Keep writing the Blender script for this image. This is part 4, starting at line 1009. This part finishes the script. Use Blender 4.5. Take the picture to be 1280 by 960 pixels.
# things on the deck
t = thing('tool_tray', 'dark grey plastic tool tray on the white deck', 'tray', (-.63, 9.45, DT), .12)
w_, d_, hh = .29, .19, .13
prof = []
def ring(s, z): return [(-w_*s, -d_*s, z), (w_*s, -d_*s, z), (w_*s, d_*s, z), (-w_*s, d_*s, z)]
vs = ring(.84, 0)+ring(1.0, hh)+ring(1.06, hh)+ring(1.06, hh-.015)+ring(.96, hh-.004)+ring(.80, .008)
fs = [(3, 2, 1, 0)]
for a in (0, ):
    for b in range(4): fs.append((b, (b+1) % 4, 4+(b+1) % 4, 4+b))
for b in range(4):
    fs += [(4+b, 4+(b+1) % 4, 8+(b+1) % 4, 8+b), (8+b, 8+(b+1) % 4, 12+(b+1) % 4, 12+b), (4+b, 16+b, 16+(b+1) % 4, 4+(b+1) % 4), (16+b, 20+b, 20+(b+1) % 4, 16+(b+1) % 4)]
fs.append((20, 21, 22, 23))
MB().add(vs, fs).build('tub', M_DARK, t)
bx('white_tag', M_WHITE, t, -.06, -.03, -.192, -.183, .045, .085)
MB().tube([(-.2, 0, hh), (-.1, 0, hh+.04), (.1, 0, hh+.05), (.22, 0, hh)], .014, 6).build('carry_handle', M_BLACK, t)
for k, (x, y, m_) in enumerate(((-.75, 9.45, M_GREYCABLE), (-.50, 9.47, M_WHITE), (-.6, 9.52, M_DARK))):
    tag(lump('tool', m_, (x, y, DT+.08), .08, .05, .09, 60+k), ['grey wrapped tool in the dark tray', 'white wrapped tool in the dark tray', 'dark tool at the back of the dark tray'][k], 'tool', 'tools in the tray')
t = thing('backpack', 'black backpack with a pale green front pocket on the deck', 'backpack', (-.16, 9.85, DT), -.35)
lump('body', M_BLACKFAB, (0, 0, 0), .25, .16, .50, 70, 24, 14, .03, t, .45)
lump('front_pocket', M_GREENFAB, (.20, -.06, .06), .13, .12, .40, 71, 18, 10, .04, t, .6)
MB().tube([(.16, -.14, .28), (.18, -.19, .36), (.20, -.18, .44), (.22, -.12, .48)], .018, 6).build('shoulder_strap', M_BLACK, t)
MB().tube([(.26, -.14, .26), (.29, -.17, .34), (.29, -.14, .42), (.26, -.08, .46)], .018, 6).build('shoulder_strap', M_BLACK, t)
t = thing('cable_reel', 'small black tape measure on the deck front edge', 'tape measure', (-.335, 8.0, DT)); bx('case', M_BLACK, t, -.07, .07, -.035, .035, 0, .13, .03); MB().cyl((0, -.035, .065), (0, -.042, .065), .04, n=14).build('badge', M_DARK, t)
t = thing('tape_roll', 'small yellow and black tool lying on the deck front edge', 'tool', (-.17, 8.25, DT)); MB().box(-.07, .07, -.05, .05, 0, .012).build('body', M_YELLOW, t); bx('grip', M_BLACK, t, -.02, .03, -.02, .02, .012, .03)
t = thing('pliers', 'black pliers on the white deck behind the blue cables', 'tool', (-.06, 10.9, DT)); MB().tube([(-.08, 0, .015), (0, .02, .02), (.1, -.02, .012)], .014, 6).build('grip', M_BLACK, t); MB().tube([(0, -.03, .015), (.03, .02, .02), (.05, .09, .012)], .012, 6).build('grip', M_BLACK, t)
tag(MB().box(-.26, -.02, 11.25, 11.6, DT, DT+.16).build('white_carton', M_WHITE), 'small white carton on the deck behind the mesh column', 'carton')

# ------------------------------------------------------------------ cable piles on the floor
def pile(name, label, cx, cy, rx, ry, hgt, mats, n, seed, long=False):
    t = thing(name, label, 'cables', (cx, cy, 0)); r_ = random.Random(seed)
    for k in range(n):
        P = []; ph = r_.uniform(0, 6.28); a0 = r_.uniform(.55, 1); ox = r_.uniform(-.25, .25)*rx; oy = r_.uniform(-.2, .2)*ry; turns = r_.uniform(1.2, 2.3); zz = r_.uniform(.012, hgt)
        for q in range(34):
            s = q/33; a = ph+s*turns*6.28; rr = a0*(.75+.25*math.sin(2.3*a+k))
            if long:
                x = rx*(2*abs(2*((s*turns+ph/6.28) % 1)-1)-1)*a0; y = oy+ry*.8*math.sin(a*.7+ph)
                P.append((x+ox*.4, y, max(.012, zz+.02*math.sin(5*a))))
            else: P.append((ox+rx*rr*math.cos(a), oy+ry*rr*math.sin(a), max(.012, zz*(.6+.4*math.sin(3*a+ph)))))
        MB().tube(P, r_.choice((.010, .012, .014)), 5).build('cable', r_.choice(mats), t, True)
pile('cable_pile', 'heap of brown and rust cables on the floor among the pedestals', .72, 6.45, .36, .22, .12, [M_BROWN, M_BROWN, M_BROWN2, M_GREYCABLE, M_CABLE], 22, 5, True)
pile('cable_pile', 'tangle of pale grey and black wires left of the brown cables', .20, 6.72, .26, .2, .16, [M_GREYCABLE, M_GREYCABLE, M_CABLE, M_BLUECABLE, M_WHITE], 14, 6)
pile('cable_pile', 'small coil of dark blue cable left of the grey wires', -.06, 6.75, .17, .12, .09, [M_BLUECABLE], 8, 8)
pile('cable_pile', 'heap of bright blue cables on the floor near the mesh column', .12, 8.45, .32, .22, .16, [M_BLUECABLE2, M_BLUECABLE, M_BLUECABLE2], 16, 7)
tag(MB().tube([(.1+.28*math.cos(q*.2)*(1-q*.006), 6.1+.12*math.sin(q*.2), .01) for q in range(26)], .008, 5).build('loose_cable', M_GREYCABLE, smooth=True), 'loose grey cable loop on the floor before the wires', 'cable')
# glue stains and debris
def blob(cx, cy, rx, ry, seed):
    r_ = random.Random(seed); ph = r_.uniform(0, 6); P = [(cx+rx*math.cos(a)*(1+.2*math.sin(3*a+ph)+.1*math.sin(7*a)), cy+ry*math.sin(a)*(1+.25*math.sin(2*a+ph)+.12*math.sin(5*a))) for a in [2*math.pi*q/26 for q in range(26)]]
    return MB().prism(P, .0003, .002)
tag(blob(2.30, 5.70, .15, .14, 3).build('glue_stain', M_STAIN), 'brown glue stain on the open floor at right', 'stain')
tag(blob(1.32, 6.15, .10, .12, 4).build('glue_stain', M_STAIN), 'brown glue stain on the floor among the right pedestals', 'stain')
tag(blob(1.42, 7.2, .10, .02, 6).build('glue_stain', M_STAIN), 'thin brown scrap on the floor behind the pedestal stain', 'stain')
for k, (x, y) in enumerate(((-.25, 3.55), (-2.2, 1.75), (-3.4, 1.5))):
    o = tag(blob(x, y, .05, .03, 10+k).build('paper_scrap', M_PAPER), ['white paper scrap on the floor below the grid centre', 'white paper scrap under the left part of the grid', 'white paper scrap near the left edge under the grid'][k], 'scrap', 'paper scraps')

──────

-- Exercise description --
Restate the listing above word for word.

-- Complete response --
Keep writing the Blender script for this image. This is part 4, starting at line 1009. This part finishes the script. Use Blender 4.5. Take the picture to be 1280 by 960 pixels.
# things on the deck
t = thing('tool_tray', 'dark grey plastic tool tray on the white deck', 'tray', (-.63, 9.45, DT), .12)
w_, d_, hh = .29, .19, .13
prof = []
def ring(s, z): return [(-w_*s, -d_*s, z), (w_*s, -d_*s, z), (w_*s, d_*s, z), (-w_*s, d_*s, z)]
vs = ring(.84, 0)+ring(1.0, hh)+ring(1.06, hh)+ring(1.06, hh-.015)+ring(.96, hh-.004)+ring(.80, .008)
fs = [(3, 2, 1, 0)]
for a in (0, ):
    for b in range(4): fs.append((b, (b+1) % 4, 4+(b+1) % 4, 4+b))
for b in range(4):
    fs += [(4+b, 4+(b+1) % 4, 8+(b+1) % 4, 8+b), (8+b, 8+(b+1) % 4, 12+(b+1) % 4, 12+b), (4+b, 16+b, 16+(b+1) % 4, 4+(b+1) % 4), (16+b, 20+b, 20+(b+1) % 4, 16+(b+1) % 4)]
fs.append((20, 21, 22, 23))
MB().add(vs, fs).build('tub', M_DARK, t)
bx('white_tag', M_WHITE, t, -.06, -.03, -.192, -.183, .045, .085)
MB().tube([(-.2, 0, hh), (-.1, 0, hh+.04), (.1, 0, hh+.05), (.22, 0, hh)], .014, 6).build('carry_handle', M_BLACK, t)
for k, (x, y, m_) in enumerate(((-.75, 9.45, M_GREYCABLE), (-.50, 9.47, M_WHITE), (-.6, 9.52, M_DARK))):
    tag(lump('tool', m_, (x, y, DT+.08), .08, .05, .09, 60+k), ['grey wrapped tool in the dark tray', 'white wrapped tool in the dark tray', 'dark tool at the back of the dark tray'][k], 'tool', 'tools in the tray')
t = thing('backpack', 'black backpack with a pale green front pocket on the deck', 'backpack', (-.16, 9.85, DT), -.35)
lump('body', M_BLACKFAB, (0, 0, 0), .25, .16, .50, 70, 24, 14, .03, t, .45)
lump('front_pocket', M_GREENFAB, (.20, -.06, .06), .13, .12, .40, 71, 18, 10, .04, t, .6)
MB().tube([(.16, -.14, .28), (.18, -.19, .36), (.20, -.18, .44), (.22, -.12, .48)], .018, 6).build('shoulder_strap', M_BLACK, t)
MB().tube([(.26, -.14, .26), (.29, -.17, .34), (.29, -.14, .42), (.26, -.08, .46)], .018, 6).build('shoulder_strap', M_BLACK, t)
t = thing('cable_reel', 'small black tape measure on the deck front edge', 'tape measure', (-.335, 8.0, DT)); bx('case', M_BLACK, t, -.07, .07, -.035, .035, 0, .13, .03); MB().cyl((0, -.035, .065), (0, -.042, .065), .04, n=14).build('badge', M_DARK, t)
t = thing('tape_roll', 'small yellow and black tool lying on the deck front edge', 'tool', (-.17, 8.25, DT)); MB().box(-.07, .07, -.05, .05, 0, .012).build('body', M_YELLOW, t); bx('grip', M_BLACK, t, -.02, .03, -.02, .02, .012, .03)
t = thing('pliers', 'black pliers on the white deck behind the blue cables', 'tool', (-.06, 10.9, DT)); MB().tube([(-.08, 0, .015), (0, .02, .02), (.1, -.02, .012)], .014, 6).build('grip', M_BLACK, t); MB().tube([(0, -.03, .015), (.03, .02, .02), (.05, .09, .012)], .012, 6).build('grip', M_BLACK, t)
tag(MB().box(-.26, -.02, 11.25, 11.6, DT, DT+.16).build('white_carton', M_WHITE), 'small white carton on the deck behind the mesh column', 'carton')

# ------------------------------------------------------------------ cable piles on the floor
def pile(name, label, cx, cy, rx, ry, hgt, mats, n, seed, long=False):
    t = thing(name, label, 'cables', (cx, cy, 0)); r_ = random.Random(seed)
    for k in range(n):
        P = []; ph = r_.uniform(0, 6.28); a0 = r_.uniform(.55, 1); ox = r_.uniform(-.25, .25)*rx; oy = r_.uniform(-.2, .2)*ry; turns = r_.uniform(1.2, 2.3); zz = r_.uniform(.012, hgt)
        for q in range(34):
            s = q/33; a = ph+s*turns*6.28; rr = a0*(.75+.25*math.sin(2.3*a+k))
            if long:
                x = rx*(2*abs(2*((s*turns+ph/6.28) % 1)-1)-1)*a0; y = oy+ry*.8*math.sin(a*.7+ph)
                P.append((x+ox*.4, y, max(.012, zz+.02*math.sin(5*a))))
            else: P.append((ox+rx*rr*math.cos(a), oy+ry*rr*math.sin(a), max(.012, zz*(.6+.4*math.sin(3*a+ph)))))
        MB().tube(P, r_.choice((.010, .012, .014)), 5).build('cable', r_.choice(mats), t, True)
pile('cable_pile', 'heap of brown and rust cables on the floor among the pedestals', .72, 6.45, .36, .22, .12, [M_BROWN, M_BROWN, M_BROWN2, M_GREYCABLE, M_CABLE], 22, 5, True)
pile('cable_pile', 'tangle of pale grey and black wires left of the brown cables', .20, 6.72, .26, .2, .16, [M_GREYCABLE, M_GREYCABLE, M_CABLE, M_BLUECABLE, M_WHITE], 14, 6)
pile('cable_pile', 'small coil of dark blue cable left of the grey wires', -.06, 6.75, .17, .12, .09, [M_BLUECABLE], 8, 8)
pile('cable_pile', 'heap of bright blue cables on the floor near the mesh column', .12, 8.45, .32, .22, .16, [M_BLUECABLE2, M_BLUECABLE, M_BLUECABLE2], 16, 7)
tag(MB().tube([(.1+.28*math.cos(q*.2)*(1-q*.006), 6.1+.12*math.sin(q*.2), .01) for q in range(26)], .008, 5).build('loose_cable', M_GREYCABLE, smooth=True), 'loose grey cable loop on the floor before the wires', 'cable')
# glue stains and debris
def blob(cx, cy, rx, ry, seed):
    r_ = random.Random(seed); ph = r_.uniform(0, 6); P = [(cx+rx*math.cos(a)*(1+.2*math.sin(3*a+ph)+.1*math.sin(7*a)), cy+ry*math.sin(a)*(1+.25*math.sin(2*a+ph)+.12*math.sin(5*a))) for a in [2*math.pi*q/26 for q in range(26)]]
    return MB().prism(P, .0003, .002)
tag(blob(2.30, 5.70, .15, .14, 3).build('glue_stain', M_STAIN), 'brown glue stain on the open floor at right', 'stain')
tag(blob(1.32, 6.15, .10, .12, 4).build('glue_stain', M_STAIN), 'brown glue stain on the floor among the right pedestals', 'stain')
tag(blob(1.42, 7.2, .10, .02, 6).build('glue_stain', M_STAIN), 'thin brown scrap on the floor behind the pedestal stain', 'stain')
for k, (x, y) in enumerate(((-.25, 3.55), (-2.2, 1.75), (-3.4, 1.5))):
    o = tag(blob(x, y, .05, .03, 10+k).build('paper_scrap', M_PAPER), ['white paper scrap on the floor below the grid centre', 'white paper scrap under the left part of the grid', 'white paper scrap near the left edge under the grid'][k], 'scrap', 'paper scraps')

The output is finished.